Collected material:
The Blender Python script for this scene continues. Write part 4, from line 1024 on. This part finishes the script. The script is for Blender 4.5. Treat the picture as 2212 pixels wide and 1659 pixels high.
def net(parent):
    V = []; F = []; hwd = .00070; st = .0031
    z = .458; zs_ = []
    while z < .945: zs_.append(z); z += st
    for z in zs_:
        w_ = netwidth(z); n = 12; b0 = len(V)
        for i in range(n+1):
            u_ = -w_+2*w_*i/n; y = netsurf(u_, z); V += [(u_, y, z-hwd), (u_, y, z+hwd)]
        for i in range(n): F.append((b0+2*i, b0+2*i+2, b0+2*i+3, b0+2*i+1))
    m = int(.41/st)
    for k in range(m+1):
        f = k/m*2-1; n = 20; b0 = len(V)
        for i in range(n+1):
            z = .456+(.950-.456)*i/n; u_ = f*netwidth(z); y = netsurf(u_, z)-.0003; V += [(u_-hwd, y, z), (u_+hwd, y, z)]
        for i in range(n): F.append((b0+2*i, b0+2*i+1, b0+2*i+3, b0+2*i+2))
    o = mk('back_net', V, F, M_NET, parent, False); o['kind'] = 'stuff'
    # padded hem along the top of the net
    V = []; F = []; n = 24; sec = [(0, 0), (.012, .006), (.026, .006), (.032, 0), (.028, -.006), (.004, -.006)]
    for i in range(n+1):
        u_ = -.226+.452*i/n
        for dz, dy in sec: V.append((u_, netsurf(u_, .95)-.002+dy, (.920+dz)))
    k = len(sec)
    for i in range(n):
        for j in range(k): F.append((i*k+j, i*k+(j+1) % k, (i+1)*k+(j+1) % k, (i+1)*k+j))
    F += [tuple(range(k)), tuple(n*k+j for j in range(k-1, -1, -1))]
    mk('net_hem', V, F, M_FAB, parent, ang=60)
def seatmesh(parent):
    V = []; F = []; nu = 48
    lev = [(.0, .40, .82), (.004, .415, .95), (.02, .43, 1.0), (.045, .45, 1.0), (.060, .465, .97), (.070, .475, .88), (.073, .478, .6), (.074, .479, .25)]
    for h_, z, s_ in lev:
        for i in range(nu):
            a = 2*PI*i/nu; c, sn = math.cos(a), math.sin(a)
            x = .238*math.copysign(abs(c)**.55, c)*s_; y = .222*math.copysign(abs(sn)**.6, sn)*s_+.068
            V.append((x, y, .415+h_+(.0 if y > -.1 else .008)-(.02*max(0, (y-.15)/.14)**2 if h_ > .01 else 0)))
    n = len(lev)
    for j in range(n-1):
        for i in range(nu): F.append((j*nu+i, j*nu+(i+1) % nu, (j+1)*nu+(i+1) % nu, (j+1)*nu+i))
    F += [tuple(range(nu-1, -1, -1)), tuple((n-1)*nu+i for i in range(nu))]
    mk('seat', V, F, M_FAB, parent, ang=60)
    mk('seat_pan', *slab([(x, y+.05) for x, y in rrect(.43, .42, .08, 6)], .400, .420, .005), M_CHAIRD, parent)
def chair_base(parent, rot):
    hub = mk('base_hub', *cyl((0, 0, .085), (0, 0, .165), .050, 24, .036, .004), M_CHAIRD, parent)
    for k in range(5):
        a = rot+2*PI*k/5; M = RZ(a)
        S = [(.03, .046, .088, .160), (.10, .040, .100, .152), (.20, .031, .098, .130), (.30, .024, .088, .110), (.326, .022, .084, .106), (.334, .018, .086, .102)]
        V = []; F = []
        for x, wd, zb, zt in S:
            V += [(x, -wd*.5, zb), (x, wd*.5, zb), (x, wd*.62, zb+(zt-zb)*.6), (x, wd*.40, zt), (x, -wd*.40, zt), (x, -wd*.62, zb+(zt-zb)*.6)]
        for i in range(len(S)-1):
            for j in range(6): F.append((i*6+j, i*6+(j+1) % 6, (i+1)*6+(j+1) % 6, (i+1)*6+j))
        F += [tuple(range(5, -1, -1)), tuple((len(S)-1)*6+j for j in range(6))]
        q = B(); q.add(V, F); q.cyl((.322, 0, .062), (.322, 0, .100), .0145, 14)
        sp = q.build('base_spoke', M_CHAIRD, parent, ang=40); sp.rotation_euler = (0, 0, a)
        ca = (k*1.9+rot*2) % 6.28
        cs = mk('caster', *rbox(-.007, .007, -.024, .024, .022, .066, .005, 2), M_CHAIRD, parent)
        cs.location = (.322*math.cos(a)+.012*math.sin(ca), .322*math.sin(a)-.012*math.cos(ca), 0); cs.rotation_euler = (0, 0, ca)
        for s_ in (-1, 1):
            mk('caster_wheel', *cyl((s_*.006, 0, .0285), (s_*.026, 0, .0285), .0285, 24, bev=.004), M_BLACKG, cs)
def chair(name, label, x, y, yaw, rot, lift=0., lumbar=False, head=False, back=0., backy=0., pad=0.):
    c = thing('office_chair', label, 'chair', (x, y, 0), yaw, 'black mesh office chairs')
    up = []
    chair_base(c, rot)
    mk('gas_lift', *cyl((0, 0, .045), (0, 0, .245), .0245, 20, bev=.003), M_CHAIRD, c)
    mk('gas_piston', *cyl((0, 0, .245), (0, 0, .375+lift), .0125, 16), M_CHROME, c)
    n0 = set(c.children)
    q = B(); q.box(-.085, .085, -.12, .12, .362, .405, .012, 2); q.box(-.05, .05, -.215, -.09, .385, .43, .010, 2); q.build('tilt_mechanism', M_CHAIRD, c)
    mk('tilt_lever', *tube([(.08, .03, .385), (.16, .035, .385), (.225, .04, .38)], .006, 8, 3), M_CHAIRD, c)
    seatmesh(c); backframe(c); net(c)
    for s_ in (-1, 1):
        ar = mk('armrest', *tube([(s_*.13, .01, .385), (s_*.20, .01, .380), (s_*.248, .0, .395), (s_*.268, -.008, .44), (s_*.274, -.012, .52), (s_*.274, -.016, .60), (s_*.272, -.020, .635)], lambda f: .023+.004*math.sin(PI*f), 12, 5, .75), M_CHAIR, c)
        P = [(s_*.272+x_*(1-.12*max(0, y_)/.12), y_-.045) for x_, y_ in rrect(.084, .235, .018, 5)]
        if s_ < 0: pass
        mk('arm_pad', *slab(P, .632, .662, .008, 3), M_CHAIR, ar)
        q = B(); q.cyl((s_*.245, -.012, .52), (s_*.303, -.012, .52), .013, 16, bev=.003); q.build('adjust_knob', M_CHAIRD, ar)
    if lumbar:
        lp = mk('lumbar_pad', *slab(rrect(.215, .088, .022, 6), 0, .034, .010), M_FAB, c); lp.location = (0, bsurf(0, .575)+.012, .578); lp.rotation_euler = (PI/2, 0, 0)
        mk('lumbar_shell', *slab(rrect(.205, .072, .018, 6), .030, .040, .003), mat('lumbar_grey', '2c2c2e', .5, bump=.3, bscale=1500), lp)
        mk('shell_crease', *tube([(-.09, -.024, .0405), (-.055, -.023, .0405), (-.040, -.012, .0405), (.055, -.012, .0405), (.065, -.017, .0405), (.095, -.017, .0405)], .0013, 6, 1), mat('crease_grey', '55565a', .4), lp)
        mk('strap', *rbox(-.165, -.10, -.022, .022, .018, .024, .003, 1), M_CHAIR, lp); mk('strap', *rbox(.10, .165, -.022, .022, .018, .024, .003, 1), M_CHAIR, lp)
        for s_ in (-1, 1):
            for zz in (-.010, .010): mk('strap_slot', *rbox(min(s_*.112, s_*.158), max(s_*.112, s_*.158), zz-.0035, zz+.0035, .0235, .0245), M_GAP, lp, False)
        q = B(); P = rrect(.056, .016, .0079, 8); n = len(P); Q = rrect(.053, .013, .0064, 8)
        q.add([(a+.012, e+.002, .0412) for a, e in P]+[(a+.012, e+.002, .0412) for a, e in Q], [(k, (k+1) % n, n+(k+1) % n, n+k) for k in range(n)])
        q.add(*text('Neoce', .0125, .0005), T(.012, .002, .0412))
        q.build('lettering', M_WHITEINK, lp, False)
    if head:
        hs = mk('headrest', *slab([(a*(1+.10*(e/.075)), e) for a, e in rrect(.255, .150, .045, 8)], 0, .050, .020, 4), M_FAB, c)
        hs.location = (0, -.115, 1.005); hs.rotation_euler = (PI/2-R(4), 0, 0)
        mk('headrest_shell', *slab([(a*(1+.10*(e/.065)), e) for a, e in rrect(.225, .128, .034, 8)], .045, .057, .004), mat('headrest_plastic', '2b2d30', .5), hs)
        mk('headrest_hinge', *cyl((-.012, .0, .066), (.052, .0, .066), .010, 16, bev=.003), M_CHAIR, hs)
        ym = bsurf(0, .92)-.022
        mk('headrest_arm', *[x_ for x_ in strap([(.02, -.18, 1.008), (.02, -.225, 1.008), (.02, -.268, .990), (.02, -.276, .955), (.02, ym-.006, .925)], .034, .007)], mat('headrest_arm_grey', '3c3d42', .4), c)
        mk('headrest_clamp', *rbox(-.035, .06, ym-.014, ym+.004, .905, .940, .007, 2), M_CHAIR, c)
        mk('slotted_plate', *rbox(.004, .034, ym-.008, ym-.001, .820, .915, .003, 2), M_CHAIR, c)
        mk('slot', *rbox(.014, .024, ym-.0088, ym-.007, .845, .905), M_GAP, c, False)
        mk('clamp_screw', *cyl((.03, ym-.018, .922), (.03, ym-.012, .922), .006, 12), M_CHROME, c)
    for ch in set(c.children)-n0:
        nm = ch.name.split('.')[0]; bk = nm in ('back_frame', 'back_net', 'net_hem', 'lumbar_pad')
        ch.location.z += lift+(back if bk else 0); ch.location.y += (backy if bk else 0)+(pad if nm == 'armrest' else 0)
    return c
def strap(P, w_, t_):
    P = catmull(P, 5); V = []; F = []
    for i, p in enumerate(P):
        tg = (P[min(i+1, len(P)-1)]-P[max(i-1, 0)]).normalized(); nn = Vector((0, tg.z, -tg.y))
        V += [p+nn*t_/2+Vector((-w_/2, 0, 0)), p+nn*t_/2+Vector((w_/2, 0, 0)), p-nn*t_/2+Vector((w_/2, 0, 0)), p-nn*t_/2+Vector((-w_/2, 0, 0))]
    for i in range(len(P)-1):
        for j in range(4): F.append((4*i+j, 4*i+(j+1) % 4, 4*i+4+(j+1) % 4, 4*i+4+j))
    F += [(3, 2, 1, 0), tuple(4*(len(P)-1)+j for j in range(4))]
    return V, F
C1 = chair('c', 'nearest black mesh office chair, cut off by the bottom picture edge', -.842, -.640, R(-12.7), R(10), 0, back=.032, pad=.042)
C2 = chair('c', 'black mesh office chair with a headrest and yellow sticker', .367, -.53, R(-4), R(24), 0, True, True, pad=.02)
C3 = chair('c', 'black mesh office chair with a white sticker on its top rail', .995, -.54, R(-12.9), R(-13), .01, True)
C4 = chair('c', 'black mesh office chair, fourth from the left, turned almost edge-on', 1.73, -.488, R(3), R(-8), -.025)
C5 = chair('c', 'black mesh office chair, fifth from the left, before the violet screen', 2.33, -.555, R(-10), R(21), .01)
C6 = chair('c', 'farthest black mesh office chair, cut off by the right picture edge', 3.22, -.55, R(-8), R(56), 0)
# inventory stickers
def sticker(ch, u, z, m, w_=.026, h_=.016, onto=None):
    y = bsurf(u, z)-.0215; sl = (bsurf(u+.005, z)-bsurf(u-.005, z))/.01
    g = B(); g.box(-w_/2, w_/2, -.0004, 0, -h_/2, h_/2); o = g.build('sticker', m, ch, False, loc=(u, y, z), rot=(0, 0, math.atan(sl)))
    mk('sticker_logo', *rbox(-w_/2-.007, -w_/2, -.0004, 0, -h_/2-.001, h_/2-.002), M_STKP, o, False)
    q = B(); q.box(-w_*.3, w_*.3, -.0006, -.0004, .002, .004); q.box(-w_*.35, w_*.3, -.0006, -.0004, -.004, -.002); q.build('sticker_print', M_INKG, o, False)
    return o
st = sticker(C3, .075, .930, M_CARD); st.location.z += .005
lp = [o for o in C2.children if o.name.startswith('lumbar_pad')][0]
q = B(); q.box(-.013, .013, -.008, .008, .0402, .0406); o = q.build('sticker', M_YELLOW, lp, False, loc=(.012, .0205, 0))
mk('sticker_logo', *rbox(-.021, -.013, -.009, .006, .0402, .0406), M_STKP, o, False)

Do this: Every line in the data that holds "picture" should be copied out.

The response:
The Blender Python script for this scene continues. Write part 4, from line 1024 on. This part finishes the script. The script is for Blender 4.5. Treat the picture as 2212 pixels wide and 1659 pixels high.
C1 = chair('c', 'nearest black mesh office chair, cut off by the bottom picture edge', -.842, -.640, R(-12.7), R(10), 0, back=.032, pad=.042)
C6 = chair('c', 'farthest black mesh office chair, cut off by the right picture edge', 3.22, -.55, R(-8), R(56), 0)